Mr. BASSY: And there is one guy of my village who find this guitar and…

RAZ: He found a guitar.

Mr. BASSY: Yes. And he began to play differently.

RAZ: And you decided to play the guitar sort continuing that tradition. Let's hear you playing in the Aseko style. This song is called "Masse." Am I pronouncing it right, "Masse?"

(Soundbite of laughter)

Mr. BASSY: Yes, "Masse."

RAZ: Let's here it.

(Soundbite of song, "Masse")

Mr. BASSY: (Singing in foreign language)

RAZ: Why did you decide to leave Cameroon and move to Paris?

Mr. BASSY: It's just because it's not possible if you really want to do music. To stay in Cameroon and do music is not possible. There is no music business there.

RAZ: Hmm.

Mr. BASSY: So I have to be here in Paris if I really want to share my music.

RAZ: Do you ever think you'll make a record where you sing in French?

Mr. BASSY: In French, no, I don't think so.

RAZ: No.

Mr. BASSY: Because I think I have many, many beautiful things in Bassa to show.

(Soundbite of laughter)

RAZ: You sing about leaving Africa and about sort of longing, thinking about it all time in the song "Bolo." Can you translate what that song means?

Mr. BASSY: This song is about all people as me, you know, who sometimes we have to go to leave everything. We have the family, people we love and everything, to go far away to find life.
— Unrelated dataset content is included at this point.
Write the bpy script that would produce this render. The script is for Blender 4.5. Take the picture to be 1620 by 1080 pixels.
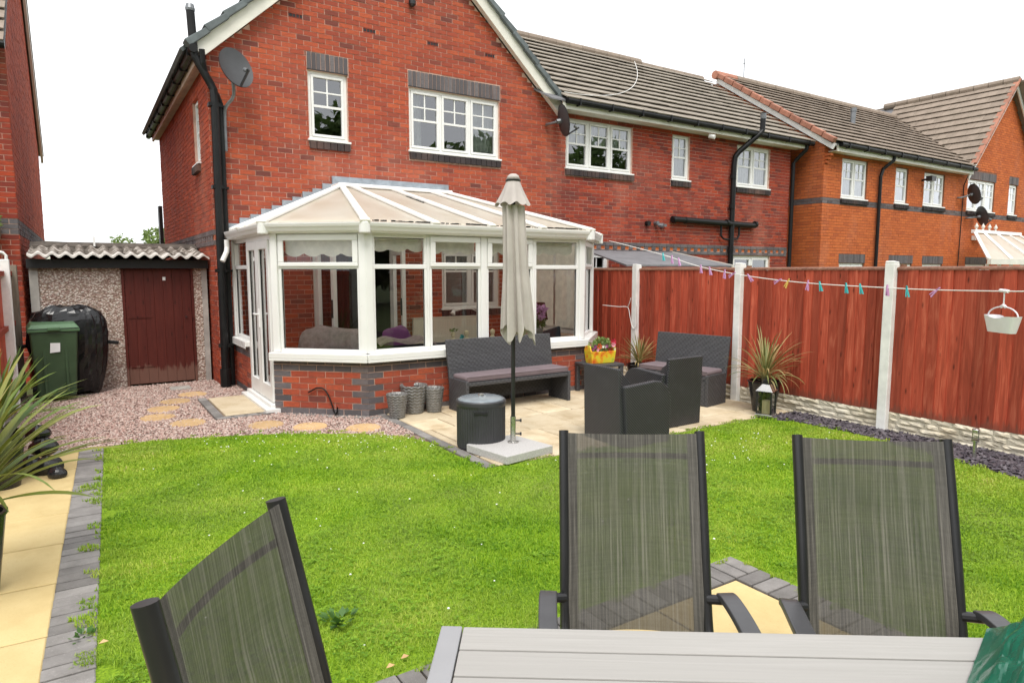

As we say in my country, and for all those people, sometimes it can be very, very difficult to live far away from the family, from the children, far away from every people we really love. But we need to do it maybe to make tomorrow better for all those people we love.

RAZ: Let's hear some of that song.

(Soundbite of song, "Bolo")

Mr. BASSY: (Singing in foreign language)

RAZ: This song is called "Bolo." It's off Blick Bassy's new album, "Leman." You can hear full cuts from the record at nprmusic.orq. Blick Bassy, thanks for sharing your story.

Mr. BASSY: You're welcome.

(Soundbite of song, "Bolo")

Mr. BASSY: (Singing in foreign language)

RAZ: And that's ALL THINGS CONSIDERED from NPR News. I'm Guy Raz. Have a great night.